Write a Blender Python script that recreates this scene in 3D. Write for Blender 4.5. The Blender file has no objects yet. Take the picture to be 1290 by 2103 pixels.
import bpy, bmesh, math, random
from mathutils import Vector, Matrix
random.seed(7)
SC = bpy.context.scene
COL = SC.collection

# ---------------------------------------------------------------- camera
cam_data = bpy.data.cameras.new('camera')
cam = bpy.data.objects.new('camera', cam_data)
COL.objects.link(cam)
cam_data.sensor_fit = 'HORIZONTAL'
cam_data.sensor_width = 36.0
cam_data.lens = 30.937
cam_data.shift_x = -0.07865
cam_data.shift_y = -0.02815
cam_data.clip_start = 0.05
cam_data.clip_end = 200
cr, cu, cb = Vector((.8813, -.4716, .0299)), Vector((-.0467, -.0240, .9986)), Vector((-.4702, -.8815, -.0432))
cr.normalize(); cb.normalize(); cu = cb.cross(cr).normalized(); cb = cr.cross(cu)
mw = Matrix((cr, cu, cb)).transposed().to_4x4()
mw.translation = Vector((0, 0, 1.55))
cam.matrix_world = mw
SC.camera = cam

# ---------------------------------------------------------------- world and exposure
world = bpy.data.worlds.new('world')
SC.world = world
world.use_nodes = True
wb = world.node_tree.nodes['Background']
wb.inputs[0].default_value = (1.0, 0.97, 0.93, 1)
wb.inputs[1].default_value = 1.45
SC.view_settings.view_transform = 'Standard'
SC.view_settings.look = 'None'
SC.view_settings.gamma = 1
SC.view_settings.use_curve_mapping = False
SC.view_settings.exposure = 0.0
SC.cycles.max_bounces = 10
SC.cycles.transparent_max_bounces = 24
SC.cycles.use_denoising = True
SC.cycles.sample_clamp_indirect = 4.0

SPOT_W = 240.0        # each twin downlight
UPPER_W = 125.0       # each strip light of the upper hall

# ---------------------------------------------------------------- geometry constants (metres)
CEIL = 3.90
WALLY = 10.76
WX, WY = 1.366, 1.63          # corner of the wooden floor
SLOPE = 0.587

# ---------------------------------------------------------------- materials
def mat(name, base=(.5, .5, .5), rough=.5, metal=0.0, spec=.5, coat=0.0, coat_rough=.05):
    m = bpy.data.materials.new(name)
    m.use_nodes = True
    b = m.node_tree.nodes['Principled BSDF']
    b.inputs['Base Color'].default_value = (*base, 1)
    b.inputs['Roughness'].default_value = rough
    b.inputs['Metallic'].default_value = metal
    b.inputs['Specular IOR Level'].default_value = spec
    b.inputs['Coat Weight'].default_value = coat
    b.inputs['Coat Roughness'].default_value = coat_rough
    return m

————

▶ **THE PROBLEM**:
Transcribe the data. Leave every line exactly as it is.

▶ **FULL ANSWER**:
Write a Blender Python script that recreates this scene in 3D. Write for Blender 4.5. The Blender file has no objects yet. Take the picture to be 1290 by 2103 pixels.
import bpy, bmesh, math, random
from mathutils import Vector, Matrix
random.seed(7)
SC = bpy.context.scene
COL = SC.collection

# ---------------------------------------------------------------- camera
cam_data = bpy.data.cameras.new('camera')
cam = bpy.data.objects.new('camera', cam_data)
COL.objects.link(cam)
cam_data.sensor_fit = 'HORIZONTAL'
cam_data.sensor_width = 36.0
cam_data.lens = 30.937
cam_data.shift_x = -0.07865
cam_data.shift_y = -0.02815
cam_data.clip_start = 0.05
cam_data.clip_end = 200
cr, cu, cb = Vector((.8813, -.4716, .0299)), Vector((-.0467, -.0240, .9986)), Vector((-.4702, -.8815, -.0432))
cr.normalize(); cb.normalize(); cu = cb.cross(cr).normalized(); cb = cr.cross(cu)
mw = Matrix((cr, cu, cb)).transposed().to_4x4()
mw.translation = Vector((0, 0, 1.55))
cam.matrix_world = mw
SC.camera = cam

# ---------------------------------------------------------------- world and exposure
world = bpy.data.worlds.new('world')
SC.world = world
world.use_nodes = True
wb = world.node_tree.nodes['Background']
wb.inputs[0].default_value = (1.0, 0.97, 0.93, 1)
wb.inputs[1].default_value = 1.45
SC.view_settings.view_transform = 'Standard'
SC.view_settings.look = 'None'
SC.view_settings.gamma = 1
SC.view_settings.use_curve_mapping = False
SC.view_settings.exposure = 0.0
SC.cycles.max_bounces = 10
SC.cycles.transparent_max_bounces = 24
SC.cycles.use_denoising = True
SC.cycles.sample_clamp_indirect = 4.0

SPOT_W = 240.0        # each twin downlight
UPPER_W = 125.0       # each strip light of the upper hall

# ---------------------------------------------------------------- geometry constants (metres)
CEIL = 3.90
WALLY = 10.76
WX, WY = 1.366, 1.63          # corner of the wooden floor
SLOPE = 0.587

# ---------------------------------------------------------------- materials
def mat(name, base=(.5, .5, .5), rough=.5, metal=0.0, spec=.5, coat=0.0, coat_rough=.05):
    m = bpy.data.materials.new(name)
    m.use_nodes = True
    b = m.node_tree.nodes['Principled BSDF']
    b.inputs['Base Color'].default_value = (*base, 1)
    b.inputs['Roughness'].default_value = rough
    b.inputs['Metallic'].default_value = metal
    b.inputs['Specular IOR Level'].default_value = spec
    b.inputs['Coat Weight'].default_value = coat
    b.inputs['Coat Roughness'].default_value = coat_rough
    return m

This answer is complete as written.